No, everyone in the Kingdom of God is given gifts. Your life, the whole of it, is a gift. A gift from Christ. You want status? You want a place in the world? You've already received it in Christ Jesus. What more could you possibly want than the gift that Christ has given you? Identity in him, purpose, meaning, reality. We've been given the name Christian, brothers and sisters. We've been called members of his body, of his church. This is where we belong. And this is something that now is a weight of responsibility, a high calling for us to live up to. Because you see, we are part of Christ's work for the salvation of the world.
We are called upon to follow him, to live out this life, this gift, this light that we have received, and share it with the people who are sitting in darkness or in the valley in the shadow of death.
Brothers and sisters, what we are given in our life is there for the building up of others, for sharing that light and life that we've received with others. If we find that life around us is not quite right, it's askew, it's messed up and mixed up and lacking in some way, then we begin first with ourselves to ask God's help to set things right.
And we measure ourselves by the life of Christ and by no other human measure. As we hear, we are being built up together that we might come to the knowledge of the Son of God, which is this true human being, the one who has revealed himself to us, that we might grow up into the measure of the fullness of the stature of Jesus Christ. The measure of the fullness of the stature of Jesus Christ. It's a process of correction, of being turned around, of being straightened up, of being fed with what we need, that we might grow up and become who we are truly meant to be according to the life of Jesus Christ and the gifts he has given us.
That's what we are here on this earth to do.

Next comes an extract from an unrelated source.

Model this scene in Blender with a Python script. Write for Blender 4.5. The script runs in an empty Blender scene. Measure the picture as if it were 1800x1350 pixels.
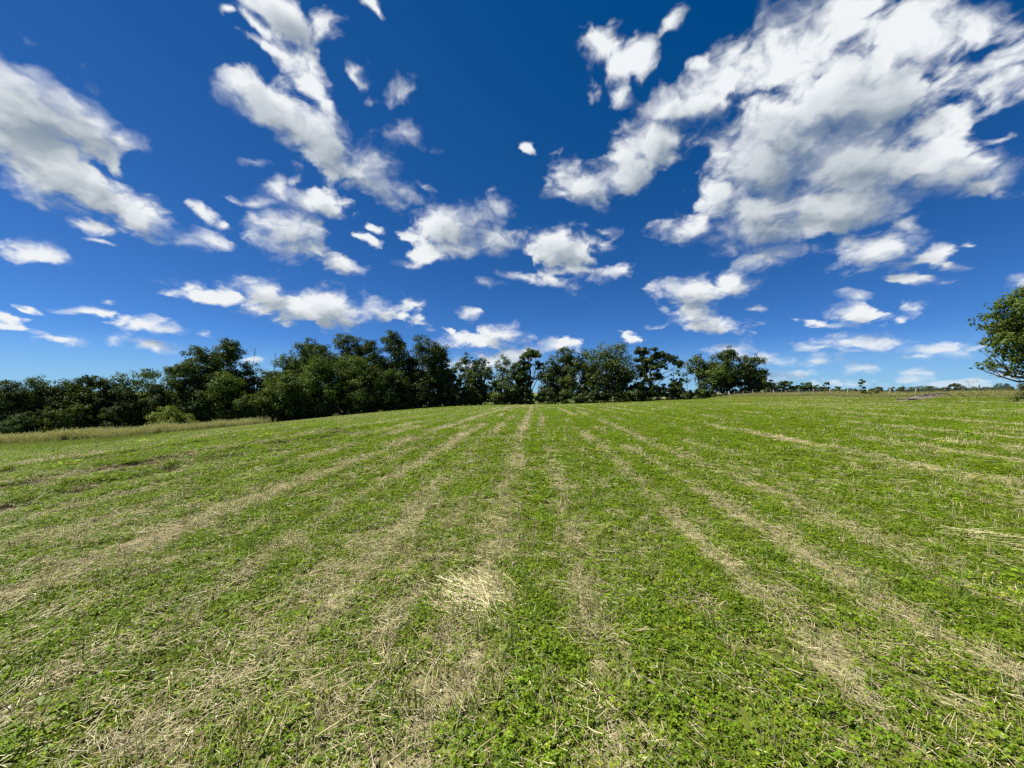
import bpy, bmesh, math, random
import numpy as np
from math import radians, sin, cos, pi, atan2, sqrt
from mathutils import Vector

S = bpy.context.scene
COL = S.collection
R = random.Random(7)
RNG = np.random.default_rng(7)

# ------------------------------------------------------------------ camera
EYE = 1.6                      # eye height over the ground under the camera
F = 678.0                      # focal length in photograph pixels (1800 wide)
HOR = 690.0                    # photograph row of the eye-level horizon
cam = bpy.data.cameras.new('camera')
cam.sensor_width = 36.0
cam.lens = 36.0 * F / 1800.0
cam.shift_y = (HOR - 675.0) / 1800.0
cam.clip_start = 0.05
cam.clip_end = 20000
camo = bpy.data.objects.new('camera', cam)
COL.objects.link(camo)
camo.location = (0, 0, EYE)
camo.rotation_euler = (radians(90), 0, 0)
S.camera = camo
S.render.resolution_x, S.render.resolution_y = 1024, 768

# ------------------------------------------------------------------ sun + exposure
SUN_EL, SUN_AZ = radians(56), radians(-88)     # azimuth from +Y, positive to +X: high, from the left and a little ahead
SUN = Vector((sin(SUN_AZ) * cos(SUN_EL), cos(SUN_AZ) * cos(SUN_EL), sin(SUN_EL)))
sl = bpy.data.lights.new('sun', 'SUN')
sl.energy = 5.0
sl.angle = radians(0.53)
sl.color = (1.0, 0.955, 0.87)
so = bpy.data.objects.new('sun', sl)
COL.objects.link(so)
so.location = (-40, 10, 60)
so.rotation_euler = (-SUN).to_track_quat('-Z', 'Y').to_euler()
vs = S.view_settings
vs.view_transform = 'Standard'
vs.look = 'None'
vs.gamma = 1.0
vs.exposure = 0.95
vs.use_curve_mapping = False
cy = S.cycles
cy.max_bounces = 7
cy.diffuse_bounces = 3
cy.glossy_bounces = 2
cy.transmission_bounces = 4
cy.transparent_max_bounces = 4
cy.caustics_reflective = False
cy.caustics_refractive = False
cy.use_denoising = False

# ------------------------------------------------------------------ node helpers
class NT:
    def __init__(self, tree):
        self.t = tree
        self.n = tree.nodes
        self.l = tree.links
    def new(self, typ, **kw):
        nd = self.n.new(typ)
        for k, v in kw.items():
            setattr(nd, k, v)
        return nd
    def put(self, sock, v):
        if isinstance(v, bpy.types.NodeSocket):
            self.l.new(v, sock)
        elif v is not None:
            sock.default_value = v
    def math(self, op, a, b=None, c=None, clamp=False):
        nd = self.new('ShaderNodeMath', operation=op, use_clamp=clamp)
        self.put(nd.inputs[0], a)
        if b is not None: self.put(nd.inputs[1], b)
        if c is not None: self.put(nd.inputs[2], c)
        return nd.outputs[0]
    def vec(self, op, a, b=None, out=0, scale=None):
        nd = self.new('ShaderNodeVectorMath', operation=op)
        self.put(nd.inputs[0], a)
        if b is not None: self.put(nd.inputs[1], b)
        if scale is not None: self.put(nd.inputs['Scale'], scale)
        return nd.outputs[out]
    def ramp(self, x, lo, hi, to0=0.0, to1=1.0, smooth=True):
        nd = self.new('ShaderNodeMapRange')
        nd.interpolation_type = 'SMOOTHSTEP' if smooth else 'LINEAR'
        self.put(nd.inputs['Value'], x)
        self.put(nd.inputs['From Min'], lo); self.put(nd.inputs['From Max'], hi)
        self.put(nd.inputs['To Min'], to0); self.put(nd.inputs['To Max'], to1)
        return nd.outputs['Result']
    def noise(self, v, scale, detail=4, rough=0.5, dist=0.0, dim='3D', out='Fac', lac=2.0):
        nd = self.new('ShaderNodeTexNoise', noise_dimensions=dim)
        if v is not None: self.put(nd.inputs['Vector'], v)
        nd.inputs['Scale'].default_value = scale
        nd.inputs['Detail'].default_value = detail
        nd.inputs['Roughness'].default_value = rough
        nd.inputs['Lacunarity'].default_value = lac
        nd.inputs['Distortion'].default_value = dist
        return nd.outputs[out]
    def mix(self, f, a, b, mode='MIX'):
        nd = self.new('ShaderNodeMix', data_type='RGBA', blend_type=mode)
        self.put(nd.inputs[0], f)
        self.put(nd.inputs[6], a if not isinstance(a, tuple) else (*a[:3], 1))
        self.put(nd.inputs[7], b if not isinstance(b, tuple) else (*b[:3], 1))
        return nd.outputs[2]
    def sep(self, v):
        nd = self.new('ShaderNodeSeparateXYZ'); self.put(nd.inputs[0], v); return nd.outputs
    def comb(self, x, y, z):
        nd = self.new('ShaderNodeCombineXYZ')
        for s, v in zip(nd.inputs, (x, y, z)): self.put(s, v)
        return nd.outputs[0]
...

This is our part in the work that Christ is still continuing for the salvation of the world. And brothers and sisters, if we are not aspiring to that measure, then we are not of his work. And if we are not recognizing how far short we are falling from that measurement, then we are not living up to the truth of our baptism. And if we are not reaching out, bearing one another up in the struggle of daily life to grow up into the measure of the fullness of the stature of Jesus Christ, then we are not of his body.
So we need to take seriously the status that we've been given, the reality of who we are, our identity in Christ. We have work to do. We have a life to live.
Today we hear the Gospel that we have heard this day. We hear Jesus preaching that the Kingdom of Heaven is at hand. It is time for us to repent, to turn from those ways that fill us only with darkness, that lead us back to the shadow of death. We are to repent of that, turn all the way around and turn to God, and recognize that his Kingdom is right here, right now. It is at hand. It is there for us to enter into, to receive our inheritance.
God has come down to us, all the way down to meet you today. And so today is the time to stand up, to reach out, to meet the Lord, to allow him to work through us in our lives so that he can raise us up—all of us gathered here and all those who we carry in our hearts—that he would raise us up on high. And he works all things through all of us in all of our gifts, in all of our lives, that he might fill all the world with his light and with his life, the glory of God the Father.
Glory to Jesus Christ. Glory forever.